Le déficit de greffiers participe également à cette paralysie progressive. Alors qu’il faudrait deux greffiers par magistrat pour un fonctionnement normal, le pays n’en compte que 552 au total, dont plusieurs en détachement. Pour Cheikh Ba, « la justice n’est pas lente, elle est submergée », et il estime que l’opinion gagnerait à comprendre les contraintes structurelles dans lesquelles les magistrats opèrent.
Interrogé sur la pratique des mandats de dépôt, sujet particulièrement sensible, il rejette toute idée de systématisme. Selon lui, les décisions sont prises au cas par cas, en fonction de la gravité des faits et des impératifs de sécurité publique. Relâcher un individu violent, dangereux ou récidiviste ne se résume pas à un arbitrage technique, mais à un choix responsable. Il rappelle toutefois que le juge d’instruction reste totalement indépendant et peut clore certains dossiers en un mois lorsque les conditions sont réunies.
L’explosion de la population carcérale constitue l’autre bombe silencieuse du système.

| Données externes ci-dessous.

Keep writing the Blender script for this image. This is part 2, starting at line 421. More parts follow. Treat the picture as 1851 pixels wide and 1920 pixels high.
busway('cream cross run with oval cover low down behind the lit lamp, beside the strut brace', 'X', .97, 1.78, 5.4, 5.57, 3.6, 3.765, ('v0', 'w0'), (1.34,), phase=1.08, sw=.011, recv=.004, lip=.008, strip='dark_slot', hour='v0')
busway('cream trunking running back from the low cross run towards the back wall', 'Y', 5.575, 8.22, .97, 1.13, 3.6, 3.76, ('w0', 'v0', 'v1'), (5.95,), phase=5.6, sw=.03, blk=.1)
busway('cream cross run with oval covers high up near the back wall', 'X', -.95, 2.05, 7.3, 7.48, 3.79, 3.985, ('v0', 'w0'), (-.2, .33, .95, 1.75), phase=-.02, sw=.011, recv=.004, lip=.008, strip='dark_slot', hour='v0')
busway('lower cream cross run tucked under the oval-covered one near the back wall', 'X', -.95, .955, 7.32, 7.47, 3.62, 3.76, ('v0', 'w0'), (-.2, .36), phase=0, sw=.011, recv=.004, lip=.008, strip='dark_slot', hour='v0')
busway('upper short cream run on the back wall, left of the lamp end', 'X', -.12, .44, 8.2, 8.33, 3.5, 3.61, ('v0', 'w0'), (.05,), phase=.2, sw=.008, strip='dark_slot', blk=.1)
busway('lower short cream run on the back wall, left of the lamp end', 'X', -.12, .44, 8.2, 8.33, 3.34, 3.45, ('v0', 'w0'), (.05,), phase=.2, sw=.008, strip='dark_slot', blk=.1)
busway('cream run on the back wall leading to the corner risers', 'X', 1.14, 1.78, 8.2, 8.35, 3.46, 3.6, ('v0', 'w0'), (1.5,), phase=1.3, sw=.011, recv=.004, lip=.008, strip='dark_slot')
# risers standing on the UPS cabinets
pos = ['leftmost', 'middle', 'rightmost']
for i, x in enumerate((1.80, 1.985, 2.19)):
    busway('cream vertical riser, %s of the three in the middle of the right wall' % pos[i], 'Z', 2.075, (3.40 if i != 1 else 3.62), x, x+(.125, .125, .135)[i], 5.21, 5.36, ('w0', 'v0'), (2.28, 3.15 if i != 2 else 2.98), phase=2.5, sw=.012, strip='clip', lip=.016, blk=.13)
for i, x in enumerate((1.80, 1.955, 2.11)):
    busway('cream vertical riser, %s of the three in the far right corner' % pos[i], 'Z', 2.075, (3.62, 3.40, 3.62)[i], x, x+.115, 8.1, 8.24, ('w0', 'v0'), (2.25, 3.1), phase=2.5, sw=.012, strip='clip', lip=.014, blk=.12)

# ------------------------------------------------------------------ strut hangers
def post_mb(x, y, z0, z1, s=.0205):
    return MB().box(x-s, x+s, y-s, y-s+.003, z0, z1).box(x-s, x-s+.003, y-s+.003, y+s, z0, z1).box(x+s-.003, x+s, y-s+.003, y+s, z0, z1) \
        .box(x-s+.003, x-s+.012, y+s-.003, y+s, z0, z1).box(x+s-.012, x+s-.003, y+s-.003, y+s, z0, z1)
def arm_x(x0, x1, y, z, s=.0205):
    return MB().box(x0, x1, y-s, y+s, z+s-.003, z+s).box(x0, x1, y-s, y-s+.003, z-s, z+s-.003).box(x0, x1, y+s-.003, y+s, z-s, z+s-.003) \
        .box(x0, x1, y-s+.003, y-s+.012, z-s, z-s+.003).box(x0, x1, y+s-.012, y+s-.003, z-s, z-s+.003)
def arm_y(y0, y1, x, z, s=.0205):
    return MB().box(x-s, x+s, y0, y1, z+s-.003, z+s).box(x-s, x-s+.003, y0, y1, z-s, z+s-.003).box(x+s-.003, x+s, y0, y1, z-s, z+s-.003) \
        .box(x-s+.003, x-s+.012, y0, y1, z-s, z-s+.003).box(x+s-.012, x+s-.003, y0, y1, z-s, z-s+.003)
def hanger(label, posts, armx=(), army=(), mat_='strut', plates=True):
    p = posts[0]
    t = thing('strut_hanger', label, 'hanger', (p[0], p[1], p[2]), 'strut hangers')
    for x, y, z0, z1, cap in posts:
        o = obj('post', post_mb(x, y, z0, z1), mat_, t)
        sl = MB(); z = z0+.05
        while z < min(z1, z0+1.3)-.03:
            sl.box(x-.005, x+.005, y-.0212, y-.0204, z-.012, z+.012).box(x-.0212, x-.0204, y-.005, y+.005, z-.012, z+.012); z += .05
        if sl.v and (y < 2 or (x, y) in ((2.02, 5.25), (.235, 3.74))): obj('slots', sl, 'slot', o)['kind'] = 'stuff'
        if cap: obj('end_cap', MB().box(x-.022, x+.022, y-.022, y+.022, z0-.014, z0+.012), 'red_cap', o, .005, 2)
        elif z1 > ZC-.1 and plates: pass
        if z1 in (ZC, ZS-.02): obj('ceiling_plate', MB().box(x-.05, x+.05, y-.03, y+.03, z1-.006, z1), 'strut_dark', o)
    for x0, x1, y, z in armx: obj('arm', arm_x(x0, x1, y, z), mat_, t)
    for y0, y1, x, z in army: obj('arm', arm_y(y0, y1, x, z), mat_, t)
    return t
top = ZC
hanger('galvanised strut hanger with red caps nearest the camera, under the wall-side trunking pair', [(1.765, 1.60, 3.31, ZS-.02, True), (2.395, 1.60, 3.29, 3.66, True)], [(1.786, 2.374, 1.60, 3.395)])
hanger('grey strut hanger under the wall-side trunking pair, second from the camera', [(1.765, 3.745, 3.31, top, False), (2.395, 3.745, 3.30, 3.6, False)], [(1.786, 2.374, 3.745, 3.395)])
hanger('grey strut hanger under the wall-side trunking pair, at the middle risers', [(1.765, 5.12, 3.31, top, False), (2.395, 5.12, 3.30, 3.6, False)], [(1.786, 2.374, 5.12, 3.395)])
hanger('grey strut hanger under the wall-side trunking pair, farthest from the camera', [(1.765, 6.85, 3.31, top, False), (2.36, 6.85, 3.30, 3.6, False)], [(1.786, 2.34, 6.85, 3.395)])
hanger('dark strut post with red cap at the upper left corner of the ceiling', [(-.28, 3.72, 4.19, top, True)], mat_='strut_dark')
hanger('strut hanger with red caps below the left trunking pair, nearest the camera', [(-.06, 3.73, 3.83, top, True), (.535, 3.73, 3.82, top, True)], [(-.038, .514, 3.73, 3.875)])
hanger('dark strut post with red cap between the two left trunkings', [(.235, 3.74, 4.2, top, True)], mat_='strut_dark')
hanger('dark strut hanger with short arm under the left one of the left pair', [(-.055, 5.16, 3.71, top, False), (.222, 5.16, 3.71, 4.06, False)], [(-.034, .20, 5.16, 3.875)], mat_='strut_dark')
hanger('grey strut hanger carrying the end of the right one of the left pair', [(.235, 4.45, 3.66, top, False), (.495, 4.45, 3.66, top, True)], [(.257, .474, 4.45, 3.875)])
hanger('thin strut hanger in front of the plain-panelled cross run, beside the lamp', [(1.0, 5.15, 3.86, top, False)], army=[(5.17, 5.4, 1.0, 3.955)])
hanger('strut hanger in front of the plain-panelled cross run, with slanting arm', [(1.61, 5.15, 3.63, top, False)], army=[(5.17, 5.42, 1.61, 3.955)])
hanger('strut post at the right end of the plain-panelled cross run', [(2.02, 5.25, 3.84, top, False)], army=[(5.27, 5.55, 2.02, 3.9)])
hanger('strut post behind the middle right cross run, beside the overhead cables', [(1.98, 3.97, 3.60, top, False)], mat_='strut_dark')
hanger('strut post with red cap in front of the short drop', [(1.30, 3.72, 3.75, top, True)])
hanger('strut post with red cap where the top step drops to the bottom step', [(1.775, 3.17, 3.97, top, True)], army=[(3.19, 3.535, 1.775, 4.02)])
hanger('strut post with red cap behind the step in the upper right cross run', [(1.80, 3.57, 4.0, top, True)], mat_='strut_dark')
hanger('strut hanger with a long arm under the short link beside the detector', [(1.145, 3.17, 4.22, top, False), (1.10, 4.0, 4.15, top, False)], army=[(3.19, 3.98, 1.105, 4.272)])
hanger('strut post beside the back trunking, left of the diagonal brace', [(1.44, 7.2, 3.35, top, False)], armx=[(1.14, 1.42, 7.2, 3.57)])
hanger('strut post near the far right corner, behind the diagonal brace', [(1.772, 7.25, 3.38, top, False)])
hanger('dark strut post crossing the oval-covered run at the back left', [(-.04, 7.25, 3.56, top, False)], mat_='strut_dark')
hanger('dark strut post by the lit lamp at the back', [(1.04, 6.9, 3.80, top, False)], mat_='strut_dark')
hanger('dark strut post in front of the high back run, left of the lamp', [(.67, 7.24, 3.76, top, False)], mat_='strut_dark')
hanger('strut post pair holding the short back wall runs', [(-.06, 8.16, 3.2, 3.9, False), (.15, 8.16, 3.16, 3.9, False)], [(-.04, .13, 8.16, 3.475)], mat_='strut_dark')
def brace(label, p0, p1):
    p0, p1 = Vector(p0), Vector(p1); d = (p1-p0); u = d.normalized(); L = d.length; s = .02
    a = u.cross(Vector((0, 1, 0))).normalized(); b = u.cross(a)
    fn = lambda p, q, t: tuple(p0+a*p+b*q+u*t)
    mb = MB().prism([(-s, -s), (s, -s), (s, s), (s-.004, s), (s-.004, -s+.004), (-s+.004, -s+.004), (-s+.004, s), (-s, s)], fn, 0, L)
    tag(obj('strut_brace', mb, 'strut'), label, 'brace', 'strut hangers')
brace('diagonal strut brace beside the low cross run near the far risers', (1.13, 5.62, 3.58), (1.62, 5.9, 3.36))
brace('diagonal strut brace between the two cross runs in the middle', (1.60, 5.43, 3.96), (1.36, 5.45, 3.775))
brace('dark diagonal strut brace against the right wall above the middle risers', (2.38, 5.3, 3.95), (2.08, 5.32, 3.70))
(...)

Le Sénégal n’a construit aucune nouvelle grande prison depuis l’indépendance, alors que les établissements existants dépassent désormais trois fois leur capacité d’accueil. Au 10 novembre 2025, on dénombrait 15 654 détenus dans le pays, dont 7 077 en détention provisoire. Cette pression met l’administration pénitentiaire au bord de la rupture, même si, selon Cheikh Ba, elle parvient jusqu’ici à éviter des crises majeures, hormis quelques incidents isolés.